Finizio’s position as a policy centrist is hardly hidden.

Anyone who has been paying attention knows what she stands for. She’s been courageous enough to call out culture warriors on her own side of politics.

While Labor’s “leak” might make political sense inside its ultra-masculine campaign machine, there’s a real risk its tactics could backfire, particularly given Dunstan’s demographic profile.

There are many women in Dunstan whose lives look something like Anna Finizio’s.
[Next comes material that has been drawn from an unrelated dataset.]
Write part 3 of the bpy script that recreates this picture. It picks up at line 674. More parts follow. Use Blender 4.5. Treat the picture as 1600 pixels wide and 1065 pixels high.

Some have already made their disgust known with Labor’s tactic.

Elections are won and lost by swinging voters – people who are, by definition, not wedded to either major party; people who are, by and large, pragmatic centrists; people who, as the success of the “Teal” movement indicates, just might be prepared to support candidates based on their character and ideas, not their political branding.

Martin Hamilton-Smith, Liberal leader turned minister in the Weatherill Government, with Cabinet colleagues Tom Koutsantonis and Jack Snelling in 2017. Photo: Tony Lewis/InDaily

Don Dunstan, Labor’s totemic Premier, campaigned for the Liberal and Country League in his youth.

Koutsantonis happily sat in a cabinet room with Martin Hamilton-Smith – a former Liberal leader who branded himself as an independent Liberal after he joined the Weatherill Labor government’s ministry.

Current state Labor MP Erin Thompson once campaigned for a Liberal candidate – a friend – at a state election.

In fact, Thompson only joined the Labor Party in the months before the 2022 election. She still managed to win the previously safe Liberal seat of Davenport with a swing of more than 11 per cent.

Her bipartisan history didn’t damage her campaign. Maybe it enhanced it. Likewise, Hamilton-Smith was one of the better ministers in the Weatherill administration, certainly one of the more active and creative, with the value of his ideas and alternative views lauded by Koutsantonis himself on his retirement from politics.

Of course, it’s possible Labor doesn’t really believe that being momentarily attracted to a position with one of its senior MPs is a misjudgement so heinous that it should rule someone out of a political career.

It’s possible, rather, that their “total war” approach to politics has pushed them to the edge of, and then over, an ethical precipice.

But they won’t see the logic of this argument.

In the world of the hyper-partisan, criticism is not an opportunity for reflection – it’s just another enemy to be defeated.